The prosecution began his testimony by asking if he had committed crimes while working at FTX, and Wang simply said, “Yes.”

He added that he, alongside Bankman-Fried, Engineering chief Nishad Singh and Alameda CEO Caroline Ellison committed wire fraud, securities fraud and commodities fraud.

When asked specifically how Wang committed wire fraud with SBF, he said, “We gave special privileges to Alameda Research on FTX, which allowed it to withdraw unlimited amounts of funds from the platform, and we lied about this to the public.”

Basically, FTX allowed Alameda to withdraw “unlimited amounts of money,” it didn’t matter what was in the account and didn’t even matter if it was negative. This was done through coding, which both Singh and Wang were in control of. Bankman-Fried, Wang said on Friday, asked for Alameda to be granted “special privileges.”

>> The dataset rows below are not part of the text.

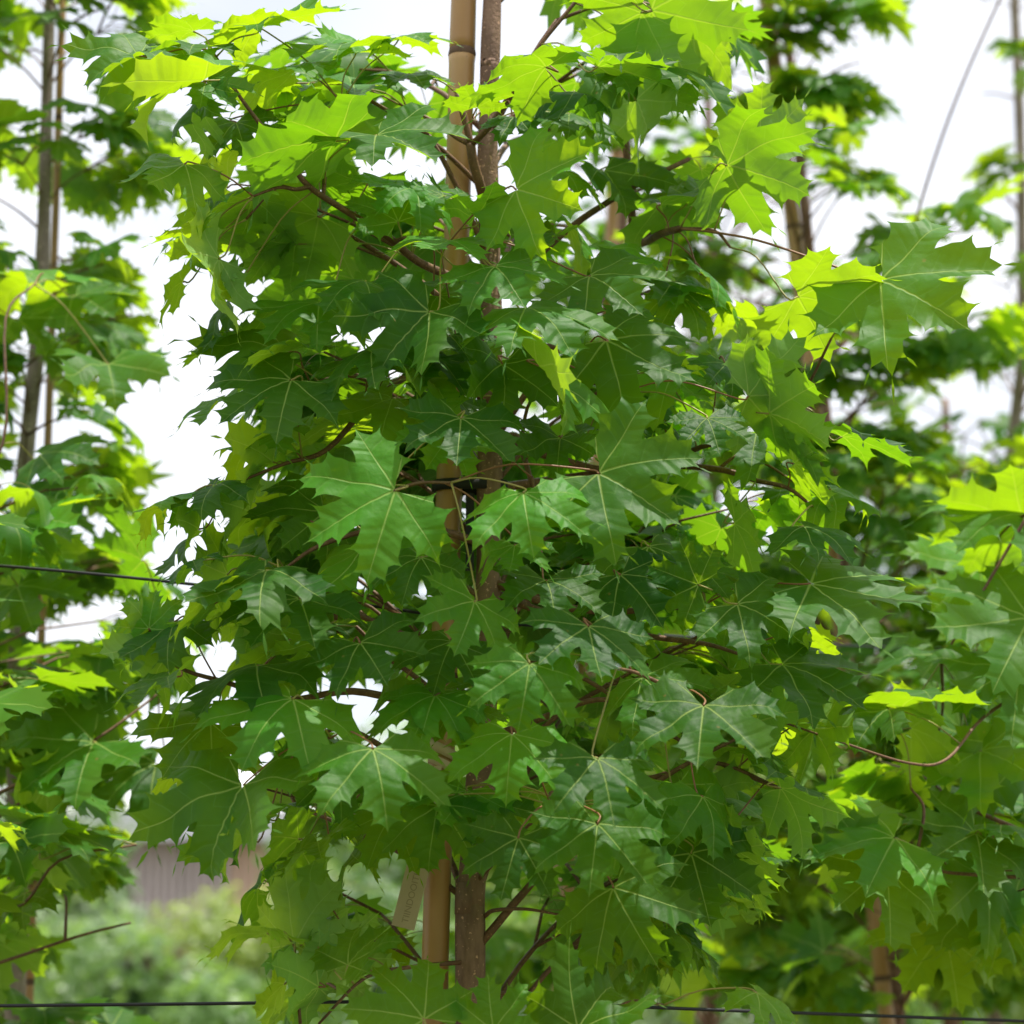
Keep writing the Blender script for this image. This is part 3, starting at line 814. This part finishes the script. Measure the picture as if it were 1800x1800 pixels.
TL.branch([at(-330, 1100, 2.75), at(-100, 900, 2.72), at(5, 780, 2.72), at(10, 560, 2.75), at(60, 500, 2.8)], .003, .0014)
TL.branch([at(-330, 1200, 2.75), at(-100, 1050, 2.72), at(38, 992, 2.72), at(30, 950, 2.74)], .003, .0014)
TL.branch([at(-330, 1500, 2.75), at(-60, 1420, 2.72), at(160, 1305, 2.74), at(310, 1195, 2.8)], .004, .0014)
for i, l in enumerate(HLL): hero(TL, l, 2.72, 300+i)
grow(TL, at(-330, 1950, 2.75).z, at(-330, 950, 2.75).z, lambda z: .44, 4, 6, 2, 41, (.07, .12), BG, SKY + STEMS, strict=True)
TB = Tree([(1378, -20), (1397, 200), (1420, 420), (1440, 640), (1480, 1000), (1530, 1400), (1566, 1700), (1572, 1800)], 3.9, (.0075, .019), 'blurred maple right of centre close behind its leaning pale stake, sparse top')
stake([(1352, 40), (1548, 1700)], 3.84, .0135, 'pale blurred bamboo stake leaning at the right blurred maple', sides=12)
RB = lambda z: .17 if z > at(0, 560, 3.9).z else .36
grow(TB, at(1560, 1900, 3.9).z, at(1380, -80, 3.9).z, RB, 12, 6, 5, 51, (.06, .105), BG, SKY + STEMS, maxn=800, strict=True)
TC = Tree([(1782, -20), (1792, 200), (1797, 450), (1795, 640), (1778, 800), (1768, 960), (1760, 1200), (1750, 1800)], 4.9, (.010, .018), 'blurred maple at the upper right edge, thin crooked pale stem against white sky', M_BARKG)
grow(TC, at(1760, 1900, 4.9).z, at(1780, -60, 4.9).z, lambda z: .16 if z > at(0, 700, 4.9).z else .30, 11, 5, 5, 61, (.06, .105), BG, maxn=450, strict=True)
TD = Tree([(1112, -20), (1100, 300), (1060, 900), (1010, 1400), (990, 1800)], 4.7, (.009, .019), 'blurred maple directly behind the sharp one, hidden but for its stake and trunk pieces')
stake([(1098, 60), (982, 1790)], 4.62, .0135, 'blurred bamboo stake seen through the crown behind the sharp maple', sides=10)
grow(TD, at(1000, 1900, 4.7).z, at(1100, -60, 4.7).z, lambda z: .26, 10, 5, 4, 71, (.06, .105), BG, SKY + STEMS, maxn=340)
TR = Tree([(2080, -20), (2090, 900), (2100, 1800)], 2.6, (.010, .018), 'maple just beyond the right edge, pale sunlit leaves reaching in at lower right')
TR.branch([at(2090, 1700, 2.6), at(1900, 1560, 2.6), at(1740, 1540, 2.6), at(1650, 1530, 2.58), at(1612, 1500, 2.58)], .0034, .0018)
TR.branch([at(2090, 1250, 2.6), at(1960, 1230, 2.6), at(1860, 1180, 2.6), at(1760, 1210, 2.58)], .0034, .0018)
TR.branch([at(2090, 1000, 2.6), at(1960, 980, 2.6), at(1860, 930, 2.62), at(1810, 900, 2.64)], .0034, .0018)
TR.branch([at(1840, 1190, 2.60), at(1730, 1260, 2.58), at(1665, 1334, 2.5), at(1600, 1342, 2.45), at(1480, 1305, 2.38), at(1372, 1268, 2.32)], .0026, .0012)
HLR = """
1573 1473 -180 -4 198 S -.04 0
1555 1523 -112 58 178 S -.04 2
1562 1247 -86 18 130 U -.06 1
1585 1245 150 -60 200 S .0 4
1600 1280 110 40 160 B .04 0
1724 1320 100 40 200 F .05 5
1810 1086 -208 16 222 S .02 9
1815 905 -170 -14 210 S .1 1
1800 925 -150 6 180 B .12 4
1715 1465 -100 26 150 S .0 2
1760 1450 80 -10 150 S .02 1
1730 1540 -100 54 170 S .05 3
1790 1180 -150 20 190 S .0 1
1800 1320 -90 80 180 F .1 0
1700 1560 100 90 170 S .1 5
1660 1640 -90 60 150 F .2 1
1770 1620 -60 90 150 S .16 2
1800 1520 -60 90 170 F .12 0
1720 1400 90 30 160 S .14 4
1640 1410 80 50 140 F .25 1
1650 1150 -60 40 150 S .2 5
1720 1000 -80 40 170 S .25 1
1760 1050 -100 -20 160 B .3 0
1690 1290 -60 60 160 F .3 2
""".strip().split('\n')
for i, l in enumerate(HLR): hero(TR, l, 2.6, 400+i)
grow(TR, at(2090, 1950, 2.6).z, at(2090, 1080, 2.6).z, lambda z: .40, 4, 6, 5, 81, (.07, .12), BG, filt=lambda c: c.y > 2.75 and proj(c)[1] > 1260)
TE = Tree([(1245, 200), (1250, 900), (1250, 1800)], 6.3, (.012, .02), 'far maple row tree glimpsed between the sharp crown and the right blurred maple', ext=.25)
grow(TE, at(1250, 1900, 6.3).z, at(1250, 380, 6.3).z, lambda z: .55, 8, 7, 6, 91, (.07, .12), BG, maxn=600)
TF = Tree([(1665, 860), (1668, 1000), (1670, 1800)], 5.9, (.012, .02), 'far maple glimpsed behind the gap between the right and far right maples', ext=.25)
grow(TF, at(1670, 1900, 5.9).z, at(1668, 960, 5.9).z, lambda z: .55, 7, 7, 6, 101, (.07, .12), BG, maxn=600)
TG = Tree([(835, 900), (832, 1200), (828, 1800)], 6.0, (.012, .02), 'low far maple glimpsed through the middle of the sharp crown', ext=.2)
grow(TG, at(600, 1380, 6.0).z, at(600, 820, 6.0).z, lambda z: .5, 4, 6, 5, 111, (.07, .12), BG, filt=lambda c: proj(c)[0] > 430, maxn=130)
for k, (x, nm) in enumerate(((-1.25, 'left'), (.05, 'middle'), (1.3, 'right'))):    # unseen maples added behind the camera to darken the front of the crown
    q = Tree([V((x, -1.35, 3.3)), V((x+.02, -1.35, 2.2)), V((x, -1.35, 1.0)), V((x, -1.35, .3))], -1.35, (.010, .017), nm + ' unseen maple added behind the viewer to shade the crown front')
    q.nleaf = 60; grow(q, .7, 3.4, lambda z: .52, 7, 6, 5, 200+k, (.09, .13), BG, None, anyw=True); q.finish()
for t in (TA, TL, TB, TC, TD, TR, TE, TF, TG): t.finish()
# long bare shoot against the sky
TB.branch([at(x, y, Y) for x, y, Y in ((1440, 640, 3.9), (1530, 590, 3.8), (1585, 480, 3.7), (1601, 420, 3.65), (1628, 325, 3.6), (1664, 218, 3.6), (1705, 115, 3.6), (1757, 0, 3.6), (1785, -60, 3.6))], .0032, .0022, 'long_shoot')

# ================================================================= wires, ties, label
def wire(pts, r, label, name='wire'):
    P_ = [at(x, y, Y) for x, y, Y in pts]; o = tube(name, spline(P_, 4), r, M_WIRE, None, 8); tag(o, label, 'wire'); return o
wire([(-400, 968, 2.52), (30, 997, 2.5), (320, 1025, 2.48), (600, 1058, 2.46), (838, 1090, 2.44), (1100, 1112, 2.62), (1500, 1135, 3.3), (2300, 1170, 5.0)], .0018, 'black wire crossing behind the crown at mid height, seen against sky at left')
wire([(-500, 1774, 2.5), (0, 1768, 2.46), (300, 1765, 2.45), (540, 1762, 2.44), (790, 1760, 2.43), (960, 1763, 2.45), (1200, 1773, 2.5), (1500, 1784, 2.6), (1800, 1795, 2.7), (2400, 1815, 2.9)], .0019, 'black wire running along the bottom edge of the picture')
tag(wire([(-900, 1330, 22), (200, 1361, 22), (900, 1366, 22), (2600, 1350, 22)], .006, 'thin far cable above the shed roof, seen in the left sky gap', 'power_cable'), None, 'cable')
def tie(px, py, h, label):
    a = at(px, py, YT); vs, fs = [], []; N = 24
    rt = at(862 if py < 1200 else 827, py, YT); st = at(815 - 52*py/1755, py, YT+.01); c = (rt+st)/2; hw = (rt.x-st.x)/2 + .019
    for k in range(N):
        an = 2*pi*k/N; x = hw*cos(an); y = .021*sin(an)*(1 + .0*cos(an))
        for z, q in ((-h, 1), (h, 1), (h, .9), (-h, .9)): vs.append(V((x*q, y*q, z)))
    for k in range(N):
        for j in range(4): a0 = k*4+j; a1 = k*4+(j+1) % 4; b0 = ((k+1) % N)*4+j; b1 = ((k+1) % N)*4+(j+1) % 4; fs.append((a0, b0, b1, a1))
    tag(link('tree_tie', mesh('tree_tie', vs, fs, M_RUBBER), None, c), label, 'tie', 'black ties holding stake and trunk')
tie(800, 855, .006, 'black strap looped round stake and trunk at mid height'); tie(790, 1762, .006, 'black strap round stake and trunk at the bottom edge')
vs, fs = box_geo(0, 0, 0, .009, .004, .085); tag(link('strap_end', mesh('strap_end', vs, fs, M_RUBBER, False), None, at(826, 935, YT-.012)), 'loose black strap end hanging between stake and trunk', 'strap')
# label of brown card hanging from the stake
E = empty('plant_label', at(770, 1500, YT-.02)); tag(E, 'brown card plant label hanging left of the bamboo stake, strap wound round the cane', 'label')
yl = YT - .022; tl, br_ = at(741, 1500, yl), at(708, 1631, yl); ax = (br_-tl); Ln = ax.length; ax.normalize(); sx = V((0, -1, 0)).cross(ax).normalized() * -1
if sx.x < 0: sx = -sx
nr = ax.cross(sx).normalized()
if nr.y > 0: nr = -nr
MM = Matrix(((sx.x, -ax.x, nr.x), (sx.y, -ax.y, nr.y), (sx.z, -ax.z, nr.z))).to_4x4(); MM.translation = (tl+br_)/2 - E.location
vs, fs = box_geo(0, .004, 0, .0245, Ln+.008, .0009); o = link('label_card', mesh('label_card', vs, fs, M_TAG, False), E); o.matrix_local = MM
fc = bpy.data.curves.new('lettering', 'FONT'); fc.body = 'TIINDOOITI'; fc.size = .0098; fc.align_x = 'CENTER'; fc.align_y = 'CENTER'; fc.extrude = .0001
fo = bpy.data.objects.new('tmp', fc); dg = bpy.context.evaluated_depsgraph_get(); COL.objects.link(fo); dg.update()
me = bpy.data.meshes.new_from_object(fo.evaluated_get(bpy.context.evaluated_depsgraph_get())); bpy.data.objects.remove(fo); me.materials.clear(); me.materials.append(M_INK); me.name = 'lettering'
o = link('lettering', me, E); o.matrix_local = MM @ Matrix.Translation((.001, -.008, .0006)) @ Matrix.Rotation(pi/2, 4, 'Z')
def band(name, px, py, w_, tilt, r=.0162, a0=-1.1, a1=1.1):
    c = at(px, py, YT + .01); vs, fs = [], []; N = 12
    for k in range(N+1):
        an = -pi/2 + a0 + (a1-a0)*k/N
        for z, q in ((-w_, r), (w_, r), (w_, r+.0006), (-w_, r+.0006)):
            p = V((q*cos(an), q*sin(an), z + q*cos(an)*math.tan(tilt))); vs.append(p)
    for k in range(N):
        for j in range(4): fs.append((k*4+j, (k+1)*4+j, (k+1)*4+(j+1) % 4, k*4+(j+1) % 4))
    link(name, mesh(name, vs, fs, M_TAG), E, c - E.location)
band('strap', 776, 1318, .0058, -.45, .0162, -1.3, 1.5); band('strap', 776, 1342, .0052, -.45, .0162, -1.0, 1.6)
st = [at(770, 1346, yl), at(763, 1400, yl), at(750, 1450, yl), at(741, 1500, yl)]; vs = []; fs = []
for p in st: vs += [p - V((.004, 0, 0)) - E.location, p + V((.004, 0, 0)) - E.location, p + V((.004, .0007, 0)) - E.location, p + V((-.004, .0007, 0)) - E.location]
for k in range(3):
    for j in range(4): fs.append((k*4+j, (k+1)*4+j, (k+1)*4+(j+1) % 4, k*4+(j+1) % 4))
link('label_neck', mesh('label_neck', vs, fs, M_TAG, False), E)
print('OBJECTS', len(bpy.data.objects), 'main fill', n, {k: (t.nleaf, len(t.stuff)) for k, t in dict(T=T, TA=TA, TL=TL, TB=TB, TC=TC, TD=TD, TR=TR, TE=TE, TF=TF, TG=TG).items()})
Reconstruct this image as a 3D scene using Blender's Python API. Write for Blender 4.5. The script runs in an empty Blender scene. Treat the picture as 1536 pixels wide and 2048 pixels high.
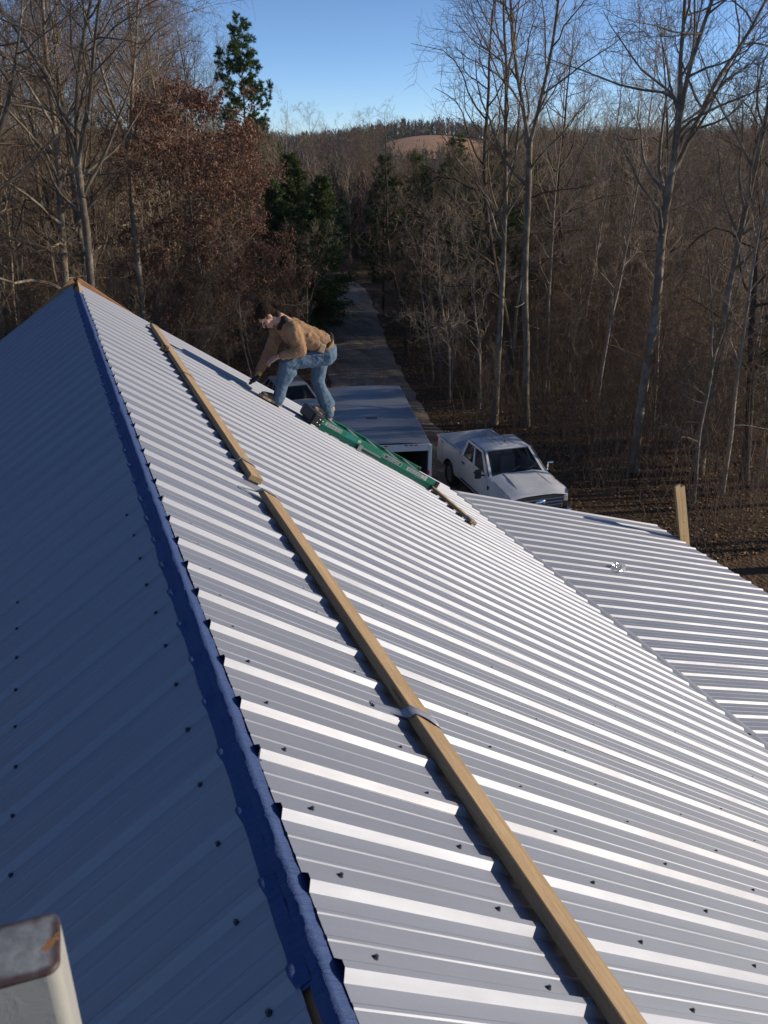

The funds, which obviously have to come from somewhere, came from customer deposits.

Wang disputed on Friday the infamous Nov. 7 tweet from Bankman-Fried, in which SBF assured customers that “FTX is fine. Assets are fine.”

“FTX was not fine. Assets were not fine” and FTX did not have enough assets for customer withdrawals, Wang said.

By the time FTX declared bankruptcy, Alameda had withdrawn $8 billion, a number we heard in a previous testimony.

Adam Yedidia

Yedidia was a former friend, college roommate, and employee of Bankman-Fried. He first took the stand on Wednesday, with his testimony and cross-examination lasting till Thursday afternoon. Suffice it to say, Yedidia — who quit FTX before the bankruptcy — had a lot to say.

Yedidia was one of the handful who lived in the $35 million Bahamian condo alongside Bankman-Fried. He worked as a developer for FTX, reporting to Nishad Singh, the former director of engineering at FTX.

Through Yedidia’s testimony, the court and spectators learned a few things: there was a bug that Yedidia fixed, leading to him learning about the $8 billion figure that Alameda owed to FTX. He also had a meeting with SBF where Bankman-Fried admitted that FTX was not ‘bulletproof.’

Let’s start with the bug.

The error caused FTX’s liability to FTX customers to be higher than it was. Yedidia fixed it and found that Alameda owed roughly $8 billion to FTX customers back in June 2022.

Yedidia conducted a post-mortem on the bug, sharing his findings in a document via Signal. He explained that Bankman-Fried had directed employees to set messages to auto-delete on the encrypted messaging app.

“He said that it was all downside for messages to be kept around,” Yedidia explained. “If regulators found something they didn’t like in those messages, that could be bad for the company.”

Yedidia said that the $8 billion figure concerned him, prompting him to meet with Bankman-Fried at a paddle tennis court.

“We were bulletproof last year but we’re not bulletproof this year,” Bankman-Fried told Yedidia in 2022.

When asked about a timeline for re-achieving “bulletproof” status, Bankman-Fried said, “I’m not sure…maybe something like six months to three years.”

Bankman-Fried seemed “worried, or nervous” after the conversation, according to Yedidia.

Matt Huang, Marc-Antoine Julliard

Two other witnesses took the stand this week, Paradigm co-founder Matt Huang and former FTX customer Marc-Antoine Julliard.

Let’s start with Huang. He explained that Paradigm invested around $278 million into FTX and FTX.US, an investment that is now worth $0.

He also said he pushed Bankman-Fried to establish a more traditional governance structure, including a board of directors. Bankman-Fried allegedly seemed reluctant to appoint investors — such as Paradigm — to the board.

Huang noted his concerns about potential “special privileges” being granted to Alameda at the time, though he was reportedly assured that it wasn’t the case.

Don’t miss a moment of SBF’s time in court. Stay up to date with all trial coverage from Blockworks.

Julliard, the first witness in the fraud trial, talked about the trust he had in Bankman-Fried and FTX. He believed that SBF wanted to “do good” for the industry,” and believed SBF was a “leader of the [crypto] industry.”

Julliard kept both crypto and fiat in his FTX collapse up to the “FTX is fine. Assets are fine,” tweet from Bankman-Fried. When he made a withdrawal attempt the next day, “it was never processed.”